My mom made chicken biscuit stew often. Chicken pot pie filling with flaky biscuits on top instead of a pie crust? Yes, please. It was always a favorite, but as a child, it looked complicated and daunting. That led to many years of me never even attempting to make it, even when I mastered homemade chicken pot pie and chicken pot pie soup. On the occasion my sister made it and shared, I was always thrilled, but it’s been many years since I have tasted it. 

 

This past Sunday, we had scheduled chicken pot pie for dinner. Sunday rolled around and I started to melt a bit of butter to cook the onions and garlic. I didn’t want to roll out pie dough, though, and really wanted chicken biscuit stew instead.

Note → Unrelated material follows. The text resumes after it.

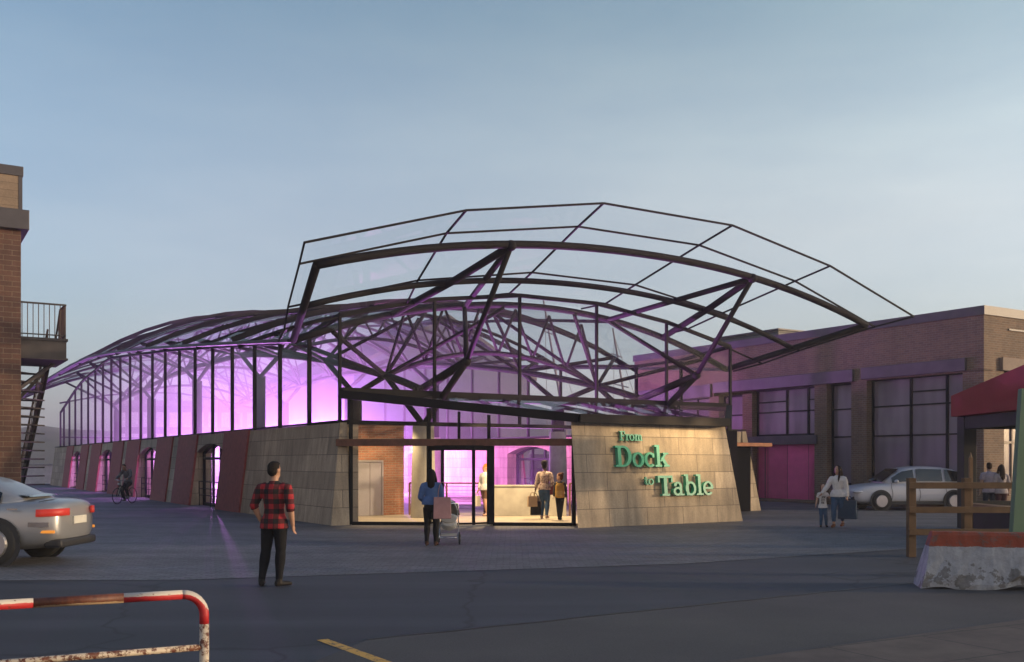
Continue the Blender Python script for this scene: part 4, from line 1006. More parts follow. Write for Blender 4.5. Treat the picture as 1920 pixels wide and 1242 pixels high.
MB().tube([(-.02, 0, .575), (-1.88, 0, .575)], .021, 12).build('lower_rail', TW, tb, smooth=True)
# ================================================================== people
def etube(mb, pts, rx, ry, xa=(1, 0, 0), n=14):
    pts = [Vector(p) for p in pts]; m = len(pts); vs = []; fs = []; xa = Vector(xa)
    for i, p in enumerate(pts):
        d = (pts[min(i+1, m-1)] - pts[max(i-1, 0)]).normalized()
        x = xa - d*xa.dot(d)
        if x.length < 1e-3: x = d.orthogonal()
        x.normalize(); y = d.cross(x)
        for k in range(n):
            a = 2*math.pi*k/n; vs.append(p + x*(rx[i]*math.cos(a)) + y*(ry[i]*math.sin(a)))
    for i in range(m-1):
        for k in range(n):
            l = (k+1) % n; fs.append((i*n+k, i*n+l, (i+1)*n+l, (i+1)*n+k))
    fs.append(tuple(range(n-1, -1, -1))); fs.append(tuple((m-1)*n+k for k in range(n)))
    mb.add(vs, fs)
def fuse(mb, name, mat, parent, vox, smooth=4):
    o = mb.build(name, mat, None)
    r = o.modifiers.new('r', 'REMESH'); r.mode = 'VOXEL'; r.voxel_size = vox; r.use_smooth_shade = True
    if smooth:
        s = o.modifiers.new('s', 'SMOOTH'); s.iterations = smooth; s.factor = .5
    dg = bpy.context.evaluated_depsgraph_get(); dg.update()
    me = bpy.data.meshes.new_from_object(o.evaluated_get(dg)); me.name = name
    o.modifiers.clear(); old = o.data; o.data = me; bpy.data.meshes.remove(old)
    if not me.materials: me.materials.append(mat)
    for p in me.polygons: p.use_smooth = True
    o.name = name; o.parent = parent
    return o
def cloth(name, col, rough=.85, var=.12, sp=14): return plain(name, col, rough, 0, var, sp, .35, 45, .12)
def P3(J, k, H): return Vector(J[k]) * H
BASE = dict(shL=(.112, .004, .787), elL=(.135, .012, .635), wrL=(.142, -.02, .49), shR=(-.112, .004, .787), elR=(-.135, .012, .635), wrR=(-.142, -.02, .49),
            hipL=(.05, 0, .50), knL=(.056, -.012, .28), anL=(.056, .012, .05), hipR=(-.05, 0, .50), knR=(-.056, -.012, .28), anR=(-.056, .012, .05),
            pel=(0, 0, .52), chest=(0, 0, .76), fL=0.0, fR=0.0, hx=0.0, hy=0.0)
def person(label, loc, rz, H, pose=None, sex='m', skin=(.42, .24, .16), top=None, topcol=None, sleeve=1.0, hem=.50, legs=None, legend=.045, shoe=(.02, .018, .018),
           hair='short', haircol=(.012, .009, .008), hturn=0, face=False, vox=None, loose=1.0, heel=False, lean=0.0, group='people around the market hall'):
    J = dict(BASE); J.update(pose or {})
    p = thing('person', label, 'person', loc, rz, group); vox = vox or .0085*H
    fem = sex == 'f'; kid = sex == 'c'
    sw_ = .92 if fem else (.86 if kid else 1.0); hw = 1.06 if fem else (.92 if kid else 1.0)
    SK = plain('skin', skin, .55, 0, .06); hs = 1.22 if kid else 1.0
    for s_ in 'LR':
        x, y, z = J['sh'+s_]
        if 'sh'+s_ not in (pose or {}): J['sh'+s_] = (x*sw_, y, z)
    c0 = Vector(J['pel']); c1 = Vector(J['chest'])
    def sp(z, k=0): # spine point
        f = (z-.52)/.24; q = c0.lerp(c1, f); return Vector((q.x, q.y, z))*H
    hd = Matrix.Translation(Vector((J['hx'] + (c1.x-c0.x)*1.3, J['hy'] + (c1.y-c0.y)*1.3, 0))*H) @ Matrix.Rotation(R(hturn), 4, 'Z')
    def hp(x, y, z): return hd @ (Vector((x*hs, y*hs, (z-.865)*hs + .865))*H)
    def torso(mb, g, z0=.46):
        Z = [.46, .50, .545, .62, .69, .76, .800, .830]
        RX = [.064*hw, .087*hw, .083*hw, .070 if not fem else .064, .080*sw_, .094*sw_, .080*sw_, .048]
        RY = [.058, .068, .064, .055, .06, .067 if not fem else .07, .054, .04]
        k = [(a, b, c) for a, b, c in zip(Z, RX, RY) if a >= z0 - .001]
        etube(mb, [sp(a) for a, b, c in k], [(b+g)*H for a, b, c in k], [(c+g)*H for a, b, c in k])
    def limb(mb, ks, rs, g, fr=1.0):
        pts = []; rr = []
        for i in range(len(ks)-1):
            a, b = P3(J, ks[i], H), P3(J, ks[i+1], H); n = 5
            for k in range(n + (1 if i == len(ks)-2 else 0)):
                u = k/n; pts.append(a.lerp(b, u)); ra, rb, bulge = rs[i]
                rr.append((ra + (rb-ra)*u + bulge*math.sin(math.pi*min(1, u*1.5)) + g)*H)
        if ks[0].startswith('sh'):
            s0 = P3(J, ks[0], H); pts.insert(0, Vector((s0.x*.55, s0.y, s0.z + .016*H))); rr.insert(0, rr[0]*.86)
        keep = max(2, int(round(len(pts)*fr))); pts, rr = pts[:keep], rr[:keep]
        etube(mb, pts, rr, rr); return pts[-1]
    ARM = [(.034*sw_, .026, .003), (.026, .0175, .003)]; LEG = [(.054*hw, .034, .0), (.033, .020, .006)]
    if kid: ARM = [(.03, .024, .0), (.023, .017, .0)]; LEG = [(.05, .036, 0), (.035, .025, .002)]
    # ---- one continuous body
    mb = MB(); torso(mb, 0)
    etube(mb, [sp(.80), sp(.845), hp(0, -.008, .90)], [.05*H, .033*H, .033*H], [.045*H, .033*H, .035*H])
    nb = len(mb.v); mb.ell((0, 0, 0), (.0445*hs*H, .056*hs*H, .066*hs*H), 18, 12)
    for i in range(nb, len(mb.v)): mb.v[i] = tuple(hp(0, 0, .936) + hd.to_3x3() @ Vector(mb.v[i]))
    nb = len(mb.v); mb.ell((0, 0, 0), (.034*hs*H, .042*hs*H, .042*hs*H), 14, 9)
    for i in range(nb, len(mb.v)): mb.v[i] = tuple(hp(0, -.016, .897) + hd.to_3x3() @ Vector(mb.v[i]))
    etube(mb, [hp(0, -.052, .935), hp(0, -.063, .916), hp(0, -.052, .909)], [.004*H, .008*H, .007*H], [.005*H, .007*H, .005*H])
    for e in (-1, 1): etube(mb, [hp(e*.042, .004, .915), hp(e*.048, .008, .93), hp(e*.045, .008, .945)], [.005*H, .007*H, .005*H], [.008*H, .012*H, .008*H])
    for s_, e in (('L', 1), ('R', -1)):
        limb(mb, ['sh'+s_, 'el'+s_, 'wr'+s_], ARM, 0)
        a, b = P3(J, 'el'+s_, H), P3(J, 'wr'+s_, H); d = (b-a).normalized()
        if 'hd'+s_ in J: d = Vector(J['hd'+s_]).normalized()
        side = Vector((0, 1, 0)) - d*d.y
        if side.length < .2: side = Vector((0, 0, 1)) - d*d.z
        side.normalize(); nrm = d.cross(side)*(-e)
        curl = J.get('cu'+s_, .35)
        etube(mb, [b, b + d*.022*H, b + d*.045*H], [.016*H, .021*H, .019*H], [.012*H, .011*H, .009*H], side)
        for k, ln in enumerate((.040, .045, .042, .033)):
            o_ = b + d*.04*H + side*(-.0145 + .0097*k)*H
            d2 = (d + nrm*curl*(-.9)).normalized(); d3 = (d + nrm*(-curl*2.2)).normalized()
            p2 = o_ + d2*ln*.5*H; etube(mb, [o_, p2, p2 + d3*ln*.5*H], [.0056*H, .0052*H, .004*H], [.0056*H, .0052*H, .004*H], n=8)
        th = b + d*.012*H - side*.014*H; t2 = th + (d*.7 - side*.7).normalized()*.022*H
        etube(mb, [th, t2, t2 + (d - side*.2).normalized()*.018*H], [.0075*H, .0062*H, .005*H], [.0075*H, .0062*H, .005*H], n=8)
        limb(mb, ['hip'+s_, 'kn'+s_, 'an'+s_], LEG, 0)
        an = P3(J, 'an'+s_, H); fa = R(J['f'+s_]); fd = Vector((math.sin(fa), -math.cos(fa), 0))
        zt = .018*H if not heel else .016*H
        etube(mb, [an - fd*.022*H - Vector((0, 0, .02*H)), an + fd*.03*H - Vector((0, 0, .018*H)), Vector((an.x, an.y, max(an.z-.035*H, .014*H))) + fd*.095*H], [.017*H, .018*H, .015*H], [.016*H, .014*H, .008*H])
    fuse(mb, 'body', SK, p, vox)
    # ---- clothes
    if top:
        mb = MB(); g = .0105*loose; torso(mb, g, hem)
        etube(mb, [sp(hem-.006), sp(hem+.05), sp(hem+.10)], [(.112*hw+g)*H, (.104*hw+g)*H, (.080*hw+g)*H], [(.074+g)*H, (.072+g)*H, (.06+g)*H])
        for s_ in 'LR': limb(mb, ['sh'+s_, 'el'+s_, 'wr'+s_], [(a+.001, b_, c) for a, b_, c in ARM], .0085*loose, sleeve)
        etube(mb, [sp(.815), sp(.848)], [.047*H, .040*H], [.045*H, .041*H])
        fuse(mb, 'shirt', top, p, vox)
    if legs:
        mb = MB(); g = .0075
        etube(mb, [sp(.455), sp(.50), sp(.545), sp(.575)], [(.068*hw+g)*H, (.088*hw+g)*H, (.085*hw+g)*H, (.08*hw+g)*H], [(.06+g)*H, (.07+g)*H, (.066+g)*H, (.06+g)*H])
        for s_ in 'LR': limb(mb, ['hip'+s_, 'kn'+s_, 'an'+s_], LEG, g, legend)
        fuse(mb, 'trousers', legs, p, vox)
    SH = cloth('shoe', shoe, .5, .1)
    for s_ in 'LR':
        an = P3(J, 'an'+s_, H); fa = R(J['f'+s_]); fd = Vector((math.sin(fa), -math.cos(fa), 0)); zf = an.z - .05*H
        mb = MB(); hz = .02*H if heel else 0
        etube(mb, [an + Vector((0, 0, .012*H)), an - Vector((0, 0, .018*H))], [.027*H]*2, [.027*H, .03*H])
        etube(mb, [Vector((an.x, an.y, zf + .024*H + hz)) - fd*.03*H, Vector((an.x, an.y, zf + .024*H + hz*.6)) + fd*.03*H, Vector((an.x, an.y, zf+.02*H)) + fd*.085*H, Vector((an.x, an.y, zf+.016*H)) + fd*.112*H], [.024*H, .028*H, .028*H, .014*H], [.024*H, .022*H, .019*H, .013*H])
        if heel: etube(mb, [Vector((an.x, an.y, zf+.03*H)) - fd*.025*H, Vector((an.x, an.y, zf+.003*H)) - fd*.03*H], [.014*H, .01*H], [.014*H, .01*H])
        fuse(mb, 'shoe', SH, p, vox*.9, 2)
    # ---- hair
    HR = plain('hair', haircol, .75, 0, .35, 60, .6, 120, .15)
    mb = MB()
    def ball(x, y, z, rx, ry, rz_):
        nb = len(mb.v); mb.ell((0, 0, 0), (rx*hs*H, ry*hs*H, rz_*hs*H), 18, 12)
        for i in range(nb, len(mb.v)): mb.v[i] = tuple(hp(x, y, z) + hd.to_3x3() @ Vector(mb.v[i]))
    ball(0, .010, .951, .0475, .0545, .056); ball(0, .022, .93, .044, .042, .05)
    if hair == 'short': ball(0, -.012, .985, .036, .042, .02)
    if hair == 'long':
        etube(mb, [hp(0, .03, .95), hp(0, .045, .90), hp(0, .055, .83), hp(0, .06, .755), hp(0, .058, .70)], [v_*H for v_ in (.044, .05, .052, .045, .02)], [v_*H for v_ in (.03, .03, .028, .024, .012)])
        for e in (-1, 1): etube(mb, [hp(e*.036, -.012, .965), hp(e*.049, -.008, .91), hp(e*.054, -.022, .85), hp(e*.052, -.045, .76), hp(e*.05, -.05, .71)], [v_*H for v_ in (.014, .016, .02, .018, .008)], [v_*H for v_ in (.024, .028, .026, .02, .008)])
    if hair == 'side':
        etube(mb, [hp(0, .03, .95), hp(.01, .04, .89), hp(.02, .03, .82)], [v_*H for v_ in (.044, .046, .03)], [v_*H for v_ in (.03, .03, .02)])
        for e in (-1, 1): etube(mb, [hp(e*.04, .0, .95), hp(e*.046, -.002, .90), hp(e*.046, -.002, .85)], [v_*H for v_ in (.014, .016, .012)], [v_*H for v_ in (.024, .022, .014)])
    if hair == 'curly':
        rng = random.Random(4)
        for k in range(26):
            a, b_ = rng.uniform(0, 6.28), rng.uniform(-.1, 1.4)
            x, y, z = .047*math.cos(a)*math.cos(b_), .018 + .05*math.sin(a)*math.cos(b_), .945 + .055*math.sin(b_)
            if y > -.03 or z > .965: ball(x, y, z, .016, .016, .016)
    if hair == 'updo': ball(0, .018, .985, .052, .056, .045); ball(0, .03, 1.005, .05, .05, .035); ball(.012, .05, .98, .04, .035, .04)
    if hair == 'bun': ball(.0, .05, .985, .026, .026, .026); ball(0, .03, .91, .038, .03, .04)
    fuse(mb, 'hair', HR, p, vox*.9, 3)
    if face:
        EY = plain('eye_dark', (.02, .015, .012), .3); LP = plain('lip', (.28, .09, .08), .5)
        for e in (-1, 1): MB().ell(hp(e*.017, -.0505, .936), (.006*H, .004*H, .0045*H), 8, 6).build('eye', EY, p, smooth=True)
        MB().ell(hp(0, -.0545, .893), (.012*H, .004*H, .004*H), 8, 6).build('mouth', LP, p, smooth=True)
    return p, J, SK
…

I pulled out my mom’s recipe and realized that a dinner pivot was completely doable and the recipe didn’t seem as complicated as I had built up and imagined all of these years.

 

After the onions and garlic cooked into my butter, I added the veggies. Corn, carrots, green beans all frozen at their peak last summer. Most recipes call for peas, but we use what we have in the freezer whenever mixed veggies are called for. After those were added, I put in a bit of flour and chicken broth to thicken the mixture. My mom’s recipe called for milk, but I’ve been enjoying substituting heavy cream in every recipe that I can get away with and this was no exception. The heavy cream made a dense gravy enclosing all of my veggies and the pot of delicious hung out while my chicken finished cooking in my pressure cooker.

 

While I was busy at the stove, my husband mixed up some drop biscuits using Greek yogurt and the rest of the heavy cream. I was grateful as I can’t make biscuits. However, I might try next time just to make sure that is still the case. It has been a minute since I’ve tried, even if the memory of turning out stone discs is ever prevalent in my mind. He finished up the biscuits just as I was finishing up cutting the chicken. A hearty mix to distribute the chicken chunks and a little more salt and the biscuit dough was dropped on top of the mixture, right in our dutch oven pot. Twenty-two minutes later in a 375-degre oven and we had ourselves the most delicious pot of chicken biscuit stew I’ve ever tasted, no offense to my mom.

 

My favorite part of this meal is the underside of the biscuit. That part, when you lift the biscuit up, that has all the veggies and meat and cream clinging to it, embedded into it, really. There is nothing as good. Except, this time, the biscuits, homemade instead of using store-bought from a pop tube as most recipes call for, were a delicate golden brown on top and perfectly fluffy inside. While eating, I made a mental note to put biscuits and gravy on the menu, soon, using these exact biscuits. I need them in my life again, soon.

 

I’m not a big casserole lover. In fact, I often pride myself on never making casseroles. But, I’m now wondering if this one-dish meal really is a casserole and I’ve simply been wrongly judgmental. I want to say no, simply because the image of casseroles in my head leads me to shudder involuntarily, but if we’re going with the traditional definition (one that is simply a meal that is cooked all in one dish), chicken biscuit stew is absolutely a casserole. But if we go by the name, it’s a hearty stew with baked biscuits on top for convenience. Maybe it’s simply a hybrid of the two.

 

Casserole, stew, or hybrid, what I do know is it absolutely satisfied a craving I only tangentially knew I had. And it definitely provided the comfort I needed in this no man’s land of spring we find ourselves in.